There isn’t a solution, other than trying to find the balance above, between writing something interesting, and making a t*t of yourself. The idea that what someone has committed in writing isn’t going to be reported on or (mis)used isn’t credible, but neither is the anodyne reposting of propaganda.
So, no answers to this conundrum (it’s my first post back, gies a break), but enough of blogging about blogging. I appear to have missed a few important events in the last few weeks. It seems the fashion to analyze Scottish politics through the medium of the West Wing (I can think of at least three researchers on the Labour floor attempting the Josh Lyman look: stress on attempting) I thought I would summarize some of what I’ve missed via, sotto voce, a far superior piece of television.
Expenses finally published – ‘I won’t lie to you Stace’
Expenses reaction – “Everyone was laughing at me. And not just because I fell over.”

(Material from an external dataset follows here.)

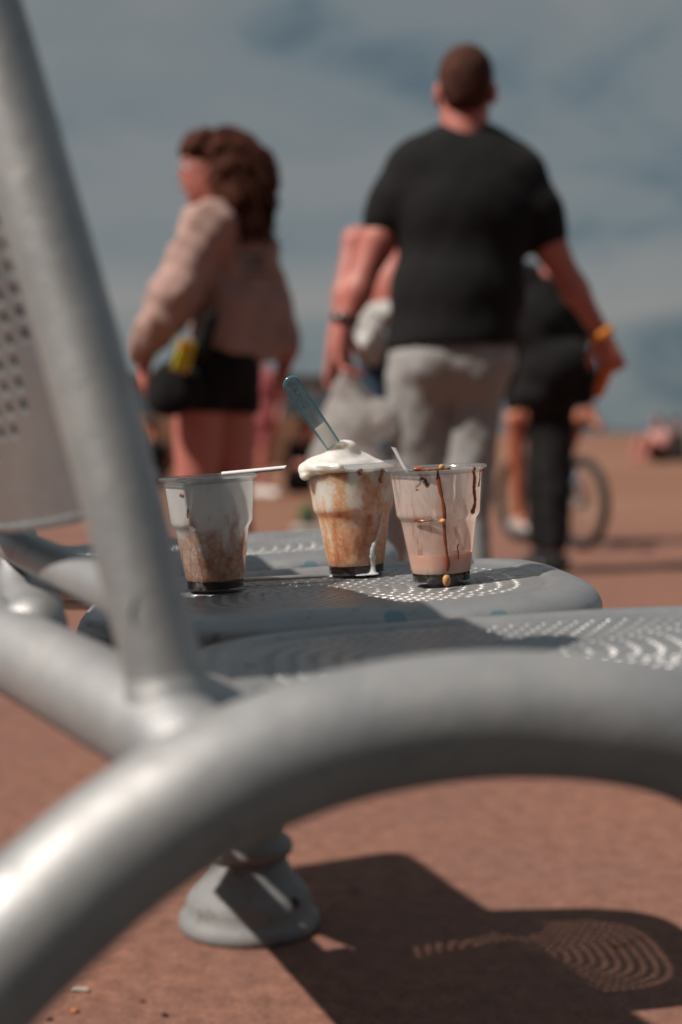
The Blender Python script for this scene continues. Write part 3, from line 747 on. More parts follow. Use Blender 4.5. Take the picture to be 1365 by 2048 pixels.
# white run down the right-hand side
def white_run(c):
    s = Sdf(0.0009, 0.0018)
    path = [(47, 0.060), (46, 0.052), (42, 0.044), (38, 0.036), (33, 0.031), (31, 0.024), (35, 0.018), (34, 0.011), (33, 0.004), (33, 0.0012)]
    pts = [wallpt(a, z, 0.0003) for a, z in path]
    s.chain(pts, [0.0011, 0.0012, 0.0013, 0.0012, 0.0017, 0.0018, 0.0016, 0.0019, 0.0024, 0.0035])
    path2 = [(36, 0.036), (30, 0.027), (28, 0.019), (31, 0.012)]
    s.chain([wallpt(a, z, 0.0003) for a, z in path2], [0.0009, 0.0012, 0.0012, 0.0013])
    q = wallpt(32, 0.001, 0.002); s.ell(q, (0.0055, 0.004, 0.0014)).ell(q + Vector((-0.010, -0.0015, -0.0002)), (0.008, 0.003, 0.0009))
    s.cut((0, 0, 0.0003), (0, 0, -1))
    obj('melted_cream_run', s.mesh(), MCREAM, c)
white_run(c2)
# --- whipped cream
wc = tag(empty('whipped_cream', mat=M2.copy()), 'mound of white whipped cream overflowing the middle cup on its left', 'cream')
s = Sdf(0.0011, 0.010)
s.ell((0.000, 0.0, 0.1095), (0.0425, 0.0425, 0.0045), k=0.004)
s.ell((-0.013, -0.004, 0.1160), (0.029, 0.030, 0.0085)).cap((-0.012, -0.005, 0.118), (-0.006, -0.002, 0.131), 0.0175, 0.0085).ell((-0.002, -0.002, 0.1335), (0.0085, 0.009, 0.0060), k=0.006)
s.cap((-0.002, 0.002, 0.126), (0.026, 0.002, 0.112), 0.008, 0.005, k=0.010)
s.chain([Vector(p) for p in [(-0.016, -0.018, 0.118), (-0.034, -0.016, 0.1155), (-0.0450, -0.012, 0.1125)]], [0.0090, 0.0070, 0.0046], k=0.008)
s.cap((-0.0460, -0.015, 0.1120), (-0.0450, -0.0210, 0.1050), 0.0048, 0.0040, k=0.006)
s.cap((-0.038, -0.024, 0.1145), (-0.012, -0.043, 0.1140), 0.0052, 0.0034, k=0.006)
s.cap((-0.046, -0.003, 0.1125), (-0.038, 0.024, 0.1135), 0.0048, 0.0036, k=0.005)
s.wob = [(0.0008, 130, 0.4), (0.0003, 300, 1.3)]
obj('mound', s.mesh(), MCREAM, wc)
# --- third cup
c3, M3 = cup(884, 1162, 1.005, 'clear plastic cup with pink milk film, red-brown syrup drips and a straw')
obj('cup_wall', CUPWALL, MPLB, c3); obj('rim', CUPRIM, MRIM, c3)
obj('milk_film', shell(0.026, 0.1125, 0.0006, 40), mat_pink_film(), c3)
obj('leftover_milk', shell(0.0098, 0.029, 0.0005, 8, True, True), MPINK, c3)
obj('syrup', syrup_base(c3, 0.0085, 0.0032), MSYR, c3)
cupdrip(c3, 3, (0.1150, 0.013), 0.0018, 'syrup_drip', MDRIP, 0.0012, 0.22, seed=5)
cupdrip(c3, 46, (0.1145, 0.068), 0.0025, 'syrup_drip', MDRIP, 0.0012, 0.3, seed=6)
cupdrip(c3, 62, (0.1125, 0.094), 0.0014, 'syrup_drip', MDRIP, 0.0010, 0.1, seed=7)
cupdrip(c3, -27, (0.106, 0.094), 0.0015, 'syrup_drip', MDRIP, 0.001, 0.25, seed=8, inner=True)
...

The Tories reacting to Bercow elected Speaker – probably much like the restaurant toilet in Caprichos at the start of season two.
Iraq Inquiry – “Ooh, I’m going to fall out with you today!”
Calman Commission – “Listen Gav, no-one wants this marriage to fail more than I do.”
Michael Jackson – “At the end of the day, when all’s said and done, d’ya know what I mean.”
Tidy. Just a shame there’s no opportunity to mention John Prescott.